WRITTEN TASK:
Starting at the top of the listing, extract every line up to and including the one with "cell door; fn". Pictures stay out of the copy.

DATASET EXTRACT:
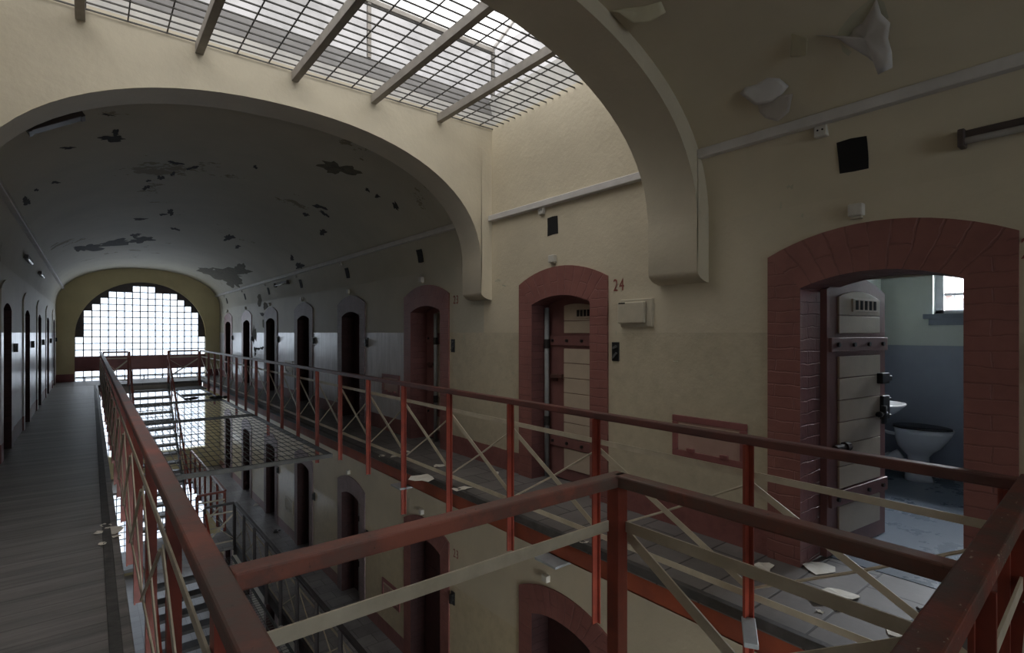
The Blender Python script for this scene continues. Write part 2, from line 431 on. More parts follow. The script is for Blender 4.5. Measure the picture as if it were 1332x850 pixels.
def door_leaf(root, fn, W, simple=False, outside=False):
    """ledged cell door; fn maps (along, out, z) to a place. Iron-red frame, cream boards, bolts, spy vent."""
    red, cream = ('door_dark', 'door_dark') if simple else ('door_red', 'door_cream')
    zb, zs, za = F + 0.012, 0.30, 0.40
    def top(s):
        t = (s - W/2) / (W/2); return zs + (za - zs) * (1 - t*t)
    N_ = 12
    def slab(s0, s1, z0, z1fn, t0, t1, name, mat, par, bev=0.0):
        m = MB(); m.fn = fn
        ss = [s0 + (s1 - s0) * k / N_ for k in range(N_ + 1)]
        pts = [(s, z1fn(s)) for s in ss] + [(s1, z0), (s0, z0)]
        m.poly_prism(pts, lambda a, b, d: (a, d, b), t0, t1)
        return m.build(name, mat, par, bevel=bev)
    slab(0, W, zb, top, 0, 0.045, 'leaf', red, root)
    if simple:
        slab(0.1, W - 0.1, -0.02, lambda s: top(s) - 0.09, 0.045, 0.055, 'panel', cream, root)
        slab(0.1, W - 0.1, -1.10, lambda s: -0.15, 0.045, 0.055, 'panel', cream, root)
        return
    sl = 0.26 if outside else 0.14
    slab(sl, W - 0.11, 0.125, lambda s: top(s) - 0.10, 0.045, 0.058, 'panel', cream, root, 0.004)
    slab(sl, W - 0.11, -0.005, lambda s: 0.12, 0.045, 0.058, 'panel', cream, root, 0.004)
    nb = 6; z0, z1 = -1.10, -0.165
    for k in range(nb):
        a = z0 + (z1 - z0) * k / nb; b = z0 + (z1 - z0) * (k + 1) / nb
        slab(sl, W - 0.11, a + 0.003, lambda s, b=b: b - 0.003, 0.045, 0.06, 'board', cream, root, 0.004)
    slab(sl, W - 0.11, -1.43, lambda s: -1.22, 0.045, 0.058, 'panel', cream, root, 0.004)
    for zr in (-0.085, -1.16):
        m = MB(); m.fn = fn; m.box((0.02, 0.045, zr - 0.05), (W - 0.005, 0.068, zr + 0.05)); r = m.build('rail', red, root, bevel=0.004)
        for k in range(4):
            m = MB(); m.fn = fn; s = 0.1 + k * (W - 0.2) / 3
            m.tube([(s, 0.066, zr), (s, 0.084, zr)], 0.016, 8); m.build('bolt_head', 'iron', r)
    m = MB(); m.fn = fn
    so = 0.12 if outside else 0.0
    m.box((0.31 + so, 0.058, 0.15), (0.69 + so*0.3, 0.072, 0.245)); v = m.build('vent', 'door_cream', root, bevel=0.004)
    for k in range(5):
        m = MB(); m.fn = fn; s = 0.345 + so + k * (0.068 - so*0.17)
        m.box((s, 0.0725, 0.165), (s + 0.036, 0.075, 0.232)); m.build('slot', 'hole', v)
    if outside:
        m = MB(); m.fn = fn
        m.box((0.06, 0.045, -0.52), (0.16, 0.062, -0.44)); m.bar((0.08, 0.085, -0.47), (0.27, 0.085, -0.46), 0.03, 0.04); m.box((0.09, 0.06, -0.49), (0.13, 0.09, -0.45))
        m.build('bolt', 'rust', root, bevel=0.004); return
    m = MB(); m.fn = fn
    m.box((W - 0.17, 0.058, -0.385), (W - 0.05, 0.10, -0.305)); m.box((W - 0.05, 0.07, -0.37), (W + 0.02, 0.09, -0.33))
    m.build('lock_case', 'black', root, bevel=0.006)
    m = MB(); m.fn = fn
    m.box((W - 0.12, 0.058, -0.66), (W - 0.01, 0.085, -0.48)); m.box((W - 0.01, 0.065, -0.515), (W + 0.04, 0.077, -0.50)); m.box((W - 0.01, 0.065, -0.645), (W + 0.04, 0.077, -0.63))
    lk = m.build('lock_case', 'black', root, bevel=0.006)
    m = MB(); m.fn = fn
    m.tube([(W - 0.15, 0.10, -0.685), (W - 0.15, 0.10, -0.55)], [0.02, 0.02], 8); m.tube([(W - 0.22, 0.10, -0.61), (W - 0.10, 0.10, -0.61)], 0.012, 8)
    m.tube([(W - 0.235, 0.10, -0.61), (W - 0.205, 0.10, -0.61)], 0.022, 8); m.build('lever', 'black', lk, smooth=True)
    m = MB(); m.fn = fn
    m.tube([(0.04, 0.08, -0.80), (0.17, 0.08, -0.80)], 0.024, 10); m.tube([(0.16, 0.08, -0.80), (0.215, 0.08, -0.80)], 0.034, 12)
    m.build('hinge_knuckle', 'rust_dark', root, bevel=0.003)

UP_R = [D0 + DY * k for k in range(8)]
SZ = 2.36   # skylight grille height
UP_L = [D0 + DY * k for k in range(2, 8)]
LO_R = [D0 + DY * k for k in range(1, 8)]
GR_R = [D0 + DY * k for k in range(1, 8)]

WALLR = wall_with_doors(XR, YB, YE, F - 0.3, SZ + 0.07, UP_R, 0).build('wall_right', 'wall_upper')
st(wall_with_doors(XL, YB, YE, F - 0.3, SZ + 0.07, UP_L, 0).build('wall_left', 'wall_left_side'), 'dim pale wall with dark narrow doorways beside the plank walkway', 'wall')
st(wall_with_doors(XR, YB, YE, F1 - 0.3, F - 0.3, LO_R, -DROP).build('wall_right', 'wall_lower'), 'cream wall of the storey below with arched doorways', 'wall')
st(wall_with_doors(XL, YB, YE, F1 - 0.3, F - 0.3, [], -DROP).build('wall_left', 'wall_lower'), 'cream wall under the plank walkway on the storey below', 'wall')
st(wall_with_doors(XR, YB, YE, F0 - 0.1, F1 - 0.3, GR_R, -2*DROP).build('wall_right', 'wall_ground'), 'pale wall of the ground storey seen through the wire nets', 'wall')
st(wall_with_doors(XL, YB, YE, F0 - 0.1, F1 - 0.3, [], 0).build('wall_left', 'wall_ground'), 'pale wall of the ground storey under the stairs', 'wall')

nd = nt_ = 0
def add_surround(x, sg, yc, dz, fl, mats, label, back=True, depth=0.45):
    global nt_
    nt_ += 1
    m = surround(x, sg, yc, dz, fl, mats, depth, back)
    return st(m.build('trim_%d' % nt_, mats), label, 'door surround')
def closed_door(yc, x, sg, dz, label, simple, ajar=0.0, setback=0.27):
    global nd
    nd += 1
    root = empty('door_%d' % nd)
    W = 0.85; ca, sa = math.cos(ajar), math.sin(ajar)
    y0 = yc + W / 2
    fn = lambda s, t, z: Vector((x + sg * (setback + s * sa - t * ca), y0 - s * ca - t * sa * 1.0, z + dz))
    door_leaf(root, fn, W, simple, True)
    return tag(root, label, 'door', None, 'structure')

RIGHT_WHERE = ['of the near open cell with the toilet', 'numbered 24 between the two big arches', 'numbered 23 just past the far arch',
               'first past number 23 on the upper gallery', 'second past number 23 on the upper gallery', 'third past number 23 on the upper gallery',
               'fourth past number 23 on the upper gallery', 'last on the upper gallery beside the end window']
for k, yc in enumerate(UP_R):
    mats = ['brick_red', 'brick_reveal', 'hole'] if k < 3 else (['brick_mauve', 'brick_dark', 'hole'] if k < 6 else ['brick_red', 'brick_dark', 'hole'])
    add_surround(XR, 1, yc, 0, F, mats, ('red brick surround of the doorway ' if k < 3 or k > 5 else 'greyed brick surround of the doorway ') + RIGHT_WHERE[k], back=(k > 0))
for k in range(1, 8):
    if k == 2: closed_door(UP_R[k], XR, 1, 0, 'red and cream cell door standing ajar in doorway number 23', False, 0.0, 0.30)
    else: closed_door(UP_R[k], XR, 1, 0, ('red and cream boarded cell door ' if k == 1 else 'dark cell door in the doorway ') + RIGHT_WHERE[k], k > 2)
for k, yc in zip(range(2, 8), UP_L):
    add_surround(XL, -1, yc, 0, F, ['wall_left_side', 'brick_dark', 'hole'], 'plain pale surround of the %s dark doorway along the left walkway' % ORD[k - 2])
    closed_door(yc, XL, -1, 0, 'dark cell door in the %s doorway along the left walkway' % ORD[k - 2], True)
for k, yc in zip(range(1, 8), LO_R):
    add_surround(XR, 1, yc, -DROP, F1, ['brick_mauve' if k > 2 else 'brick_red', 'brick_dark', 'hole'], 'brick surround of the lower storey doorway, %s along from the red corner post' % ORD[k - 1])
    closed_door(yc, XR, 1, -DROP, 'dark door in the lower storey doorway, %s along from the red corner post' % ORD[k - 1], True)
for k, yc in zip(range(1, 8), GR_R):
    add_surround(XR, 1, yc, -2*DROP, F0, ['brick_mauve', 'brick_dark', 'hole'], 'surround of the %s doorway on the ground storey below the nets' % ORD[k - 1])

# grey steel pipe standing in the doorways of 24 and 23
for yc, lab in ((LO_R[2], 'thin grey pipe upright in a dark doorway of the lower storey'), (UP_R[1], 'blue-grey steel pipe upright in the doorway beside number 24'), (UP_R[2], 'grey steel pipe upright in the doorway numbered 23'), ):
    p = empty('pipe')
    zo = -DROP if yc > 8 else 0
    y = yc + 0.385 if yc < 5 else yc + 0.02
    x = XR + 0.17
    m = MB(); m.tube([(x, y, F + zo), (x, y, 0.27 + zo)], 0.026, 12); m.build('tube', 'pipe_grey', p, smooth=True)
    for z in (-0.12, -0.95):
        m = MB(); m.tube([(x, y, z + zo - 0.05), (x, y, z + zo + 0.05)], 0.033, 12); m.build('collar', 'iron', p)
    tag(p, lab, 'pipe')
for dz, y, lab in ((-DROP, LO_R[2] + 0.1, 'thin grey pipe upright in a dark lower doorway under gallery posts'), ):
    pass

# near open cell door
nd += 1
root = empty('door_%d' % nd)
h0, h1 = Vector((3.97, 1.555, 0)), Vector((4.87, 1.465, 0)); dd = (h1 - h0).normalized(); nn = Vector((dd.y, -dd.x, 0))
door_leaf(root, lambda s, t, z: h0 + dd * s + nn * t + Vector((0, 0, z)), 0.865)
tag(root, 'open cell door with cream boards, slotted vent and black locks', 'door', None, 'structure')
tag(MB().box((3.93, 1.59, F), (3.985, 1.645, 0.32)).build('door_post', 'black'), 'black iron hinge post of the open cell door', 'post', None, 'structure')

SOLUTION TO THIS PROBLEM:
The Blender Python script for this scene continues. Write part 2, from line 431 on. More parts follow. The script is for Blender 4.5. Measure the picture as if it were 1332x850 pixels.
def door_leaf(root, fn, W, simple=False, outside=False):
    """ledged cell door; fn maps (along, out, z) to a place. Iron-red frame, cream boards, bolts, spy vent."""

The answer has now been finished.